The imagery of the poem continues to shape and enhance this theme. The pent-up energy of the two teenagers throwing stones is contrasted with the seeming unrelatable oldness of the teachers who were “Too close to dying to understand” (Line 5) his teenage angst. Soto presents this youthful spirit with the images of their “shoulder length, wild” (Line 15) hair blowing in the wind and in the “white-tipped” (Line 21) but dark water rushing out of town. Almost like little boys, they are depicted “hurling large rocks at the dusty ground” (Line 9). These two teenagers, who do not drink or smoke, embody a certain beauty and purity in their restless wildness, depicted with imagery that is linked to powerful forces of nature, like the wind and water. This is particularly the case once the poem shifts from the depiction of the high school where the air is stagnant and smelly. Finally, that youthful energy is immortalized when it feels like he will never be able to leave, remarking, “The years froze/as we sat on the bank” (Lines 19-20).

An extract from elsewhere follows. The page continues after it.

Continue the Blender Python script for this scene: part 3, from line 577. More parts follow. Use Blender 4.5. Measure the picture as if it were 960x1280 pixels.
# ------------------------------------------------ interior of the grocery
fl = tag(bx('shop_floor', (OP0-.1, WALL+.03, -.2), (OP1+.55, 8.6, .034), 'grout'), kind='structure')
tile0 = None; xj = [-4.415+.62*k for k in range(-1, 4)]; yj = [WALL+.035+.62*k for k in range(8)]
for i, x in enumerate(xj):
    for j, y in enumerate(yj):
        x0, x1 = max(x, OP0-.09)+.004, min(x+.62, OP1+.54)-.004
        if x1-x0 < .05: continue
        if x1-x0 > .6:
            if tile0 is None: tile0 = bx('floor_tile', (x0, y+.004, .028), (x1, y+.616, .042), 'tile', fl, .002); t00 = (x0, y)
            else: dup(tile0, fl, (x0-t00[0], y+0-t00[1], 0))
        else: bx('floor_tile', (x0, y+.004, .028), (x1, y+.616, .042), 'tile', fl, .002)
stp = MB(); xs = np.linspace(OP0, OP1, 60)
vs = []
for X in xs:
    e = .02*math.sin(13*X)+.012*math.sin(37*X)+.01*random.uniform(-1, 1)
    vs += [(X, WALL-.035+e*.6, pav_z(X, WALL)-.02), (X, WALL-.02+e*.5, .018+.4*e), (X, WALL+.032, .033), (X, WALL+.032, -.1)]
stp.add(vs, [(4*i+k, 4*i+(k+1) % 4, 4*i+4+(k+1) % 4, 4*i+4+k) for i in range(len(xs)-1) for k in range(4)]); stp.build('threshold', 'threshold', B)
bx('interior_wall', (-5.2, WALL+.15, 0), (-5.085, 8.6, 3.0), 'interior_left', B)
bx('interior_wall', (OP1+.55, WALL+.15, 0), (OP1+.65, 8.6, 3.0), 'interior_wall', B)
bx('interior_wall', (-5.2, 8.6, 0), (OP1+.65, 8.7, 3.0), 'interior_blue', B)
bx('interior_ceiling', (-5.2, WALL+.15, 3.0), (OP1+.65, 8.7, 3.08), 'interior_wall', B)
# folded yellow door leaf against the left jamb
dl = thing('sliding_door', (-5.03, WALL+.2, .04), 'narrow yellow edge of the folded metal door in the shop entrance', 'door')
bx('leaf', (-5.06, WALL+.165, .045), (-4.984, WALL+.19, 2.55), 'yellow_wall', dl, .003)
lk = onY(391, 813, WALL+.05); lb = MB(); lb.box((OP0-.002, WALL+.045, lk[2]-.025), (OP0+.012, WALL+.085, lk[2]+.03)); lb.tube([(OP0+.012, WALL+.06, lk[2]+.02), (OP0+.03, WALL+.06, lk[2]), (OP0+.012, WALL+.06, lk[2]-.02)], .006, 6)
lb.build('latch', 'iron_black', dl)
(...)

Bad School in a Boring Town

Soto has been open about his personal underperformance in high school, where he was neither challenged nor encouraged to excel as a student. The first half of “Saturday at the Canal” alludes to the problems with some schools in working-class neighborhoods, where the emphasis is on attendance and obtaining that “sharp check mark in the roll book” (Line 2), rather than learning, growing, and developing individual strengths. The speaker is not the only student underperforming at this school, as he references the school stinking of “poor grades and unwashed hair” (Line 6). The speaker knows his life is limited by the school and cannot even derive joy from the banal weekly ritual of the high school football games, escaping instead to the canal with his friend to dream of a better life and imagine the possibilities beyond the cramped classroom and the bleak small town.

While the desire to grow up and leave town is common among high school students who cannot wait to live life by their own rules, these opening lines establish that the mediocrity of his school and the lack of engagement for many students is particular to his community. Read alongside the other poems of Home Course on Religion, the speaker’s frustration connects directly to his struggles with the low expectations of his friends, family, and teachers, as he tries to hold on to his own larger questions and desires for his life.

Commiserating Together

One subtle theme that is woven throughout “Saturday by the Canal,” and many of Soto’s poems in this collection, is the presence of friendship and of commiserating together. The speaker is unhappy at age 17, but he is not alone. Soto could have depicted himself alone in this short poem, but the deliberate presence of the unnamed friend in Line 7 shifts the tone of the poem. The two are “feeling awful” (Line 10) together because San Francisco seems so far away. They hurl “large rocks” (Line 9) together, they both have longer hair, and ironically, they are both feeling the same loneliness (Line 17), together. They sit together on the bank, and even their eyes move together, following the water “racing out of town” (Line 21). They mirror each other in movement, in silence, in their desire to escape, and in their inaction.

Despite how isolated the speaker seems to feel and how much of an outsider he appears to be by avoiding the high school sporting and social events, he is in the presence of a friend for most of the poem. This theme of friendship and collective scars, of experiencing trauma but never quite suffering alone, is a common theme for much of Soto’s work in Home Course on Religion and throughout his present work. His grades are bad, but everyone’s grades are bad. He longs to leave for San Francisco, but he has a companion in that desperate, delayed desire. This theme of friendship subtly communicates to the reader that life is difficult, but you are never truly alone in that suffering, and many of our struggles are, in fact, universal.